Попутно Чуковский вспоминает о временах гонения на сказки под разными соусами: ничему полезному не учат, внушают всякие глупости, говорят о том, чего не бывает, а барон Мюнхгаузен и вообще постоянно врет, вот ужас. Автор призывает не считать детей безмозглыми дураками, которые не способны понять, где правда, а где ложь. Приводит, кстати, интересные примеры того, как собственные дети тех «деятелей», которые выступали за полный запрет сказок и допуск детей только до «общеполезных сведений из окружающего мира», начинали выдумывать свои собственные сказки, воображаемых друзей и пр. Довольно иронично.

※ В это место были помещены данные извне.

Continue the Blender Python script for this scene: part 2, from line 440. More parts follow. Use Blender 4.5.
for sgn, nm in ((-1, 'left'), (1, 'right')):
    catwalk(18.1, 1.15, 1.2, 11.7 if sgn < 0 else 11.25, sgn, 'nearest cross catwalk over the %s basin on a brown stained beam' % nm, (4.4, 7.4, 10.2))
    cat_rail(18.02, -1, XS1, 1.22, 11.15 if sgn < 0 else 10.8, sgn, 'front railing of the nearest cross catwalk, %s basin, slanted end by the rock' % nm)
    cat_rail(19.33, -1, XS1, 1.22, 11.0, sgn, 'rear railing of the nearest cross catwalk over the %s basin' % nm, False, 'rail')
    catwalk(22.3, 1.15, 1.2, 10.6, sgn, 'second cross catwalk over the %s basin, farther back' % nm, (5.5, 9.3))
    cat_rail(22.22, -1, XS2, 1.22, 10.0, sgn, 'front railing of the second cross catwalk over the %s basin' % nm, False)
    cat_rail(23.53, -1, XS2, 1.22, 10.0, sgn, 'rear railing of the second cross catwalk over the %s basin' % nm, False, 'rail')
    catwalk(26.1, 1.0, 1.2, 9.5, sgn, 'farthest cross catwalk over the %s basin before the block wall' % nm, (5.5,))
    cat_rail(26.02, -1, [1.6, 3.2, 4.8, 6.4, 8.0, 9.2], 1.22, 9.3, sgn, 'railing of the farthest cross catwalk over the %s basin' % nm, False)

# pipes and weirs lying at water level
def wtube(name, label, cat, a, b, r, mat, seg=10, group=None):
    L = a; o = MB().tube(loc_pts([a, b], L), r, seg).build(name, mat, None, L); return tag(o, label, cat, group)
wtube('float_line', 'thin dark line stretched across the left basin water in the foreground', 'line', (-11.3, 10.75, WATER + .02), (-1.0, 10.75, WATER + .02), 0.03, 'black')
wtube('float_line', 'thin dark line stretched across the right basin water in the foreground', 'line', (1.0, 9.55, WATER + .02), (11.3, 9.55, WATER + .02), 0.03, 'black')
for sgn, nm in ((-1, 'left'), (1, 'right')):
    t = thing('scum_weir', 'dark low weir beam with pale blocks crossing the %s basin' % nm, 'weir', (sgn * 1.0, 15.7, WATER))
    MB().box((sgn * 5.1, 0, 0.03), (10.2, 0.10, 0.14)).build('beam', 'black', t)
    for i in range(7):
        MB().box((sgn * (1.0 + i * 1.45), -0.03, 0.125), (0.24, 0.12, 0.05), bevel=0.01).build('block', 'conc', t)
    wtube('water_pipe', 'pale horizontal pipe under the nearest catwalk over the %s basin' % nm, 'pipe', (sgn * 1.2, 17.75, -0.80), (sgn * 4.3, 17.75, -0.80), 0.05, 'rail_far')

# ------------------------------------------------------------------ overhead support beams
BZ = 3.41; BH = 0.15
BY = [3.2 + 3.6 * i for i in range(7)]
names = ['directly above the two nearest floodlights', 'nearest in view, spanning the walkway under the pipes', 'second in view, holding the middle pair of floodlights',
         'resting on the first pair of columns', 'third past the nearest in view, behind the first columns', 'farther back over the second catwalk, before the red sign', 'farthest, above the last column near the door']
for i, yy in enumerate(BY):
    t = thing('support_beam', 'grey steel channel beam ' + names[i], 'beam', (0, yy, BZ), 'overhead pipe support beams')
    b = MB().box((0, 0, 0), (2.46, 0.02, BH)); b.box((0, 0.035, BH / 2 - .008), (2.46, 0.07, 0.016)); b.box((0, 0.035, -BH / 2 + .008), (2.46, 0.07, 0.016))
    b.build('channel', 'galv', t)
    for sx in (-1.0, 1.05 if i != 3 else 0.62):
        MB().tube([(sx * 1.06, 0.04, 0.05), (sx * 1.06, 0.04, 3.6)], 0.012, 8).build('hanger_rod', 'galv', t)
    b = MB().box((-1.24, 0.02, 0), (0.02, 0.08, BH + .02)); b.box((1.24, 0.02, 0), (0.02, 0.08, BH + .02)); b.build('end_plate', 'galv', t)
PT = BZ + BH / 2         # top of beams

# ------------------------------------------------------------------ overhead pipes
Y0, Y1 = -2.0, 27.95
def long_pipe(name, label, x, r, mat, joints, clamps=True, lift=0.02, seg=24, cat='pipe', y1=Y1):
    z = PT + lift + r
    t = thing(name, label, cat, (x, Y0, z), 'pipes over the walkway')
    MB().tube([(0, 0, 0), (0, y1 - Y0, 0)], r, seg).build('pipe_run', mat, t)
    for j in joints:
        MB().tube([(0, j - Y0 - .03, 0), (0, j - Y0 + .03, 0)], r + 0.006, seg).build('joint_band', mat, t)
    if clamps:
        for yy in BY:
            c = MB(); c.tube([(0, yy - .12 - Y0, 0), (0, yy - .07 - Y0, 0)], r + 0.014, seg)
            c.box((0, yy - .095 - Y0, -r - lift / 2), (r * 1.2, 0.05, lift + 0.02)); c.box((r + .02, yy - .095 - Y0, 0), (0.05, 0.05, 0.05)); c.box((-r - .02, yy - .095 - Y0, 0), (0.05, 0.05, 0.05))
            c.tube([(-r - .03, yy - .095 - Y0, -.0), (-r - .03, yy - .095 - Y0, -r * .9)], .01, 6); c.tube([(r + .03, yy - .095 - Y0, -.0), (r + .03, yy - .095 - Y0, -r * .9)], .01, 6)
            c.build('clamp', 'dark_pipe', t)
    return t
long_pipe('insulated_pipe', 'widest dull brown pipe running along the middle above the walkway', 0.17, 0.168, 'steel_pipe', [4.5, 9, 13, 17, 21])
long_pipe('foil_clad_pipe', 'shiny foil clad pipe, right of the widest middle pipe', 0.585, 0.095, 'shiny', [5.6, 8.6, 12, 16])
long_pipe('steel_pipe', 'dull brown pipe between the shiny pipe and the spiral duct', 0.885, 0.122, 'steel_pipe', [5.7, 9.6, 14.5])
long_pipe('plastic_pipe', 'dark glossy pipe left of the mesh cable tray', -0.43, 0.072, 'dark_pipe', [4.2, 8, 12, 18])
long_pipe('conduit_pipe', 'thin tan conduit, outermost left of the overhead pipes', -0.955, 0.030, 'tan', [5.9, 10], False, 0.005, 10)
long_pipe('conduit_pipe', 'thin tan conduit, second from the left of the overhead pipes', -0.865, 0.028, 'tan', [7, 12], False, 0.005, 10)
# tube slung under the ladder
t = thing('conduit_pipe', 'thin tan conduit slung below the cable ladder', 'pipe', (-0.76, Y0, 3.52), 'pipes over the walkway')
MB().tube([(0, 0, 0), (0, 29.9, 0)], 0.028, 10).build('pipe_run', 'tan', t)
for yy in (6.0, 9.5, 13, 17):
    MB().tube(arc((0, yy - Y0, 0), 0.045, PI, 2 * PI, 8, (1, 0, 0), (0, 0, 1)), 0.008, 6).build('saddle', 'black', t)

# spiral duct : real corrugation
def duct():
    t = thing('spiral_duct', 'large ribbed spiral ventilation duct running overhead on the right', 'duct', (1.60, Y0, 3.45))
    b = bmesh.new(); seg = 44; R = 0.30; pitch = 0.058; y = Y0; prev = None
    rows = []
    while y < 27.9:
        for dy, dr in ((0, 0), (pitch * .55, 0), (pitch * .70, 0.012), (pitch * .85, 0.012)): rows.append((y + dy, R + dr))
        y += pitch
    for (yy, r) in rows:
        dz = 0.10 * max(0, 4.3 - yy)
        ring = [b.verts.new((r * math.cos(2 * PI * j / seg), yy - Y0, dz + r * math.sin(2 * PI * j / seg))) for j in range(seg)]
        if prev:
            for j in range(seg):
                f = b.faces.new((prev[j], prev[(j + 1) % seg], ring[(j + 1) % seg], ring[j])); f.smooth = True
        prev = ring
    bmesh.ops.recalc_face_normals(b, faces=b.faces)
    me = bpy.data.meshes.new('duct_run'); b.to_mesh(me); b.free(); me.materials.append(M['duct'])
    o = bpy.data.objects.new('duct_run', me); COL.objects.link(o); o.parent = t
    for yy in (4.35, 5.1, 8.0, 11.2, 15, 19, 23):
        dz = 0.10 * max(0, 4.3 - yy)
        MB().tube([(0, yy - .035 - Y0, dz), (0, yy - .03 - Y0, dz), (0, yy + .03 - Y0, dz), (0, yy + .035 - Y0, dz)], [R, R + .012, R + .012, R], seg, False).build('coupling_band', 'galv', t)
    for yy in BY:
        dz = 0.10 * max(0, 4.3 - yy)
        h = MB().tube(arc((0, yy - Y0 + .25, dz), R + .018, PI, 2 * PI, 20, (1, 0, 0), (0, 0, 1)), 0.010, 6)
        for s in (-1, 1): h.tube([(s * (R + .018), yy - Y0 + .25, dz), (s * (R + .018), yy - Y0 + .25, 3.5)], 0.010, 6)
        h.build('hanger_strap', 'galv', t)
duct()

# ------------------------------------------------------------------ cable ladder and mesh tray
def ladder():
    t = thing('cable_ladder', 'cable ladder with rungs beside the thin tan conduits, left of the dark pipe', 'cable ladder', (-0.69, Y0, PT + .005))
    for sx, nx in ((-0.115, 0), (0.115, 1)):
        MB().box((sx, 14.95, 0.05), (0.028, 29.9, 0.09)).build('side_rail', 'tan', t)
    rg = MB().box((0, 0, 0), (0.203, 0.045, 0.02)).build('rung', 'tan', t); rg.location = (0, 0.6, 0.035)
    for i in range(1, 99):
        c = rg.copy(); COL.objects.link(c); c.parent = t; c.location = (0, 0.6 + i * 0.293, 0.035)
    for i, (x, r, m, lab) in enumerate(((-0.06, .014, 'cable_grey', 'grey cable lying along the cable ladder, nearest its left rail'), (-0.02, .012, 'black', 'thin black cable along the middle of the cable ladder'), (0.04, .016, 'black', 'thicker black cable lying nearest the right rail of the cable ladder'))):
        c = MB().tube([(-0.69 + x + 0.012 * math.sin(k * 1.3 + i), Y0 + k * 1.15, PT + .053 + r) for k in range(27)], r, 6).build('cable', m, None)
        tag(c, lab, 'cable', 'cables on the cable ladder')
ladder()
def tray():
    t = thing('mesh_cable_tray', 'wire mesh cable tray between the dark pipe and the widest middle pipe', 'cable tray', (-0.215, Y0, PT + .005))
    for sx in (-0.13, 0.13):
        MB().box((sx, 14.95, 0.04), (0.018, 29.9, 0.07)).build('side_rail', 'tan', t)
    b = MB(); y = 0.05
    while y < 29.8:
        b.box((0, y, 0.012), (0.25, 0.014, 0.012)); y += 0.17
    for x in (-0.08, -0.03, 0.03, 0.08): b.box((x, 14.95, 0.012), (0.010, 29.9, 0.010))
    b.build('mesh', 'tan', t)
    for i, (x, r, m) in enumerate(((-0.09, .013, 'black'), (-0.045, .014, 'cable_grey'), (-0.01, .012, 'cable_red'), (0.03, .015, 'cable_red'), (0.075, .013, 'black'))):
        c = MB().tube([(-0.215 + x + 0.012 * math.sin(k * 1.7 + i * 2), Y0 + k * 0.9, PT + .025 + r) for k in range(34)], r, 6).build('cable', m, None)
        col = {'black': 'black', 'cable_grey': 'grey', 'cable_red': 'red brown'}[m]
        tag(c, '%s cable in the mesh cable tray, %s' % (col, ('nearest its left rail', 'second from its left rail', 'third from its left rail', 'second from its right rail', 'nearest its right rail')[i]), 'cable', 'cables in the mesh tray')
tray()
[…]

Его собственные книги тоже не избежали такой участи, был даже в истории отечественной литературы период борьбы с «чуковщиной». Чего только не находили в его сказках: и сочувствие кулацким элементам («жуки рогатые, мужики богатые..»), и сочувствие к паразитам, с которыми вообще-то надо бороться (тот же Комар), и травматичные для детей ужасы (переведенный с английского «людоедский» Робин-Бобин). Критики, цензоры и разнообразные комиссии – во все времена люди «интересные», в любой книге при желании умеющие найти какую угодно «крамолу», но вот это меня особенно позабавило:
С «Крокодилом» обошлись еще проще: возвестили публично (в газетах и на многолюдных собраниях), будто я изобразил в этой сказке – что бы вы думали? – мятеж генерала Корнилова. То обстоятельство, что «Крокодил» написан годом раньше, чем был поднят мятеж, не отменило этой неправдоподобной легенды.
Как это всегда бывает с книгами нон-фикшн, не все главы были для меня одинаково интересны. Однако, в любом случае, это любопытное и познавательное чтение.